### [Task to carry out]
Quote exactly, and only, the lines of the material below from the line with "Write a Blender" through the line with "SC.cycles.sample_clamp_indirect = 6.0".

### [Supplied records]
start
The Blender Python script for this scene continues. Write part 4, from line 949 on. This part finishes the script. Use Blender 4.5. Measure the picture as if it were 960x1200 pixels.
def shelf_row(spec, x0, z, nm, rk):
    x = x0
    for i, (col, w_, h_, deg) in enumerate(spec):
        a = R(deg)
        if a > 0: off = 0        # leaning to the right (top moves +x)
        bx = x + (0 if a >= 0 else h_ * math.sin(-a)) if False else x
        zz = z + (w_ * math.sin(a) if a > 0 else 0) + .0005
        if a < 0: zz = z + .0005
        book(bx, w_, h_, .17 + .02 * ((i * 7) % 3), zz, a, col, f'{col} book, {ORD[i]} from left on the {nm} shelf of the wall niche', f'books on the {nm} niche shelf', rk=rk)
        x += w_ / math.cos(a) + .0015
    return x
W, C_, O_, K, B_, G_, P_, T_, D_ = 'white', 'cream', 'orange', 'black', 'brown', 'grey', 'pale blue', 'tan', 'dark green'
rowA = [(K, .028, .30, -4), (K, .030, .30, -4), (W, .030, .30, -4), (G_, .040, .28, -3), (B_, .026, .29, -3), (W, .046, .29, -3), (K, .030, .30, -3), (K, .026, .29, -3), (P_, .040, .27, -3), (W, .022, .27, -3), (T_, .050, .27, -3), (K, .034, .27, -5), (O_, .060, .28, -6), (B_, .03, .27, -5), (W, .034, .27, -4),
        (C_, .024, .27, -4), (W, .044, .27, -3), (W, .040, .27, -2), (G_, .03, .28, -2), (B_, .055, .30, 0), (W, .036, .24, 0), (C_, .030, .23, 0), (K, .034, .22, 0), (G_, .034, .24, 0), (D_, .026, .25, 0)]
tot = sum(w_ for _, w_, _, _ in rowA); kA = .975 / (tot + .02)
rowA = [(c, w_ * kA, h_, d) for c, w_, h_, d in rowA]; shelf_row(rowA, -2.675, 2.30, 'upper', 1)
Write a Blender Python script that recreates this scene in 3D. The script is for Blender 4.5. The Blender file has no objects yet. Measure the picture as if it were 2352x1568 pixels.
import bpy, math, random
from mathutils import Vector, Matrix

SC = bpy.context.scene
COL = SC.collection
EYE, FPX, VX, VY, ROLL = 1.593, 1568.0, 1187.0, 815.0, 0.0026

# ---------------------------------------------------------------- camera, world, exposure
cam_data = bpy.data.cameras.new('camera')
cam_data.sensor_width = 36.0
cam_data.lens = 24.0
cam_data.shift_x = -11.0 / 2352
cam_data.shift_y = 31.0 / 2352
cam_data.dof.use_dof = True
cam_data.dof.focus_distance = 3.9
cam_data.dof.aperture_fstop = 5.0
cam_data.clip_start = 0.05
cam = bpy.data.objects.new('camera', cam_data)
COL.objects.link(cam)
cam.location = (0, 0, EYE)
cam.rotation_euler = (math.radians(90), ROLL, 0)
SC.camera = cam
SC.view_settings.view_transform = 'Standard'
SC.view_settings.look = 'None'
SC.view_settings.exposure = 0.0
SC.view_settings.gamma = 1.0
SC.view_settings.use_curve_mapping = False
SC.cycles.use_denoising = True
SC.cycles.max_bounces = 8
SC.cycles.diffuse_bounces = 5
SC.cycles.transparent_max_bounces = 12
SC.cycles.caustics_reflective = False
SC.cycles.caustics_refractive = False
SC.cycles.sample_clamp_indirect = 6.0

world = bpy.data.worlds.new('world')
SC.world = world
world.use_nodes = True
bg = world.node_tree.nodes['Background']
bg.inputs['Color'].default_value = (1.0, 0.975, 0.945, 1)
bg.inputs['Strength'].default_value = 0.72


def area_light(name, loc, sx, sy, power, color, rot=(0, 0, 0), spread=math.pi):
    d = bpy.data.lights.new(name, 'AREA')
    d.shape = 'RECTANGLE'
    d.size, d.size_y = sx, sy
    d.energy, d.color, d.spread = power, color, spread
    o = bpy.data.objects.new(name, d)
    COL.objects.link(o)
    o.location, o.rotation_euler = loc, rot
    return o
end
### [Solution for this exercise]
Write a Blender Python script that recreates this scene in 3D. The script is for Blender 4.5. The Blender file has no objects yet. Measure the picture as if it were 2352x1568 pixels.
import bpy, math, random
from mathutils import Vector, Matrix

SC = bpy.context.scene
COL = SC.collection
EYE, FPX, VX, VY, ROLL = 1.593, 1568.0, 1187.0, 815.0, 0.0026

# ---------------------------------------------------------------- camera, world, exposure
cam_data = bpy.data.cameras.new('camera')
cam_data.sensor_width = 36.0
cam_data.lens = 24.0
cam_data.shift_x = -11.0 / 2352
cam_data.shift_y = 31.0 / 2352
cam_data.dof.use_dof = True
cam_data.dof.focus_distance = 3.9
cam_data.dof.aperture_fstop = 5.0
cam_data.clip_start = 0.05
cam = bpy.data.objects.new('camera', cam_data)
COL.objects.link(cam)
cam.location = (0, 0, EYE)
cam.rotation_euler = (math.radians(90), ROLL, 0)
SC.camera = cam
SC.view_settings.view_transform = 'Standard'
SC.view_settings.look = 'None'
SC.view_settings.exposure = 0.0
SC.view_settings.gamma = 1.0
SC.view_settings.use_curve_mapping = False
SC.cycles.use_denoising = True
SC.cycles.max_bounces = 8
SC.cycles.diffuse_bounces = 5
SC.cycles.transparent_max_bounces = 12
SC.cycles.caustics_reflective = False
SC.cycles.caustics_refractive = False
SC.cycles.sample_clamp_indirect = 6.0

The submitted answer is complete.